Ezber yetisine insanın doğumundan itibaren sahip olduğunu, ama bu özelliğini geliştirmesi gerektiğine değinmektedir. Zihin, tıpkı bir atletin kasların geliştirdiği gibi alıştırmalarla eğitilir ve güçlenir. Hafızayı geliştirmek için pek çok yol vardır; bazı bellek üzerine araştırma yapan bilim insanlarına göre eğer alıştırmalar doğru yapılırsa, ortalama bireyler en etkileyici ezber becerisini kazanabilir.

Sandor eser belleğe geçirilmeye hazır olduğunda yani teknik ve müzikal problemlerin çoğu temizlendiğinde, ezber üzerine konsantre olması tavsiye etmektedir. Ezberlenmiş bir pasaj üzerinde değişiklik yapmak mümkündür ama bu değişiklikler ezberlenmiş materyalle ters düşecektir. İdeal ezber için, tam olarak çalışırken yapıldığı biçimde her nota ve her hareket tekrarlanmalıdır.
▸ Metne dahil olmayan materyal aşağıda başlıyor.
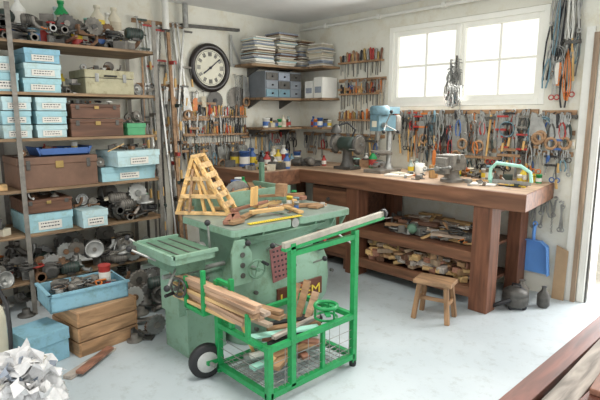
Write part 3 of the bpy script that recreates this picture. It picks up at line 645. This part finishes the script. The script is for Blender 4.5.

Ezberleme sürecine dört öğe iştirak eder ve hepsi eşit derecede önemde olmasalar bile, her bir müzisyen için farklı işlevleri bulunmaktadır. Bu dört unsur şunlardır: (1) görsel hafıza (2) akustik ya da işitsel hafıza (3) kas hafızası ya da kinetik hafıza ve (4) düşünsel ya da analitik hafıza. Herkes bir şeyi hafızasına alırken bu dört unsuru kullanır ama çoğu kişi sadece ikisine güvenir (örneğin görsel-kinetik hafıza, işitsel-kinetik hafıza ya da işitsel-

düşünsel hafıza), diğer iki öğeden daha az yararlanır. Bu tabii ki genelleştirilmiş bir gözlemdir ama iyi belgelenmiştir (Sandor, 1981, s. 194).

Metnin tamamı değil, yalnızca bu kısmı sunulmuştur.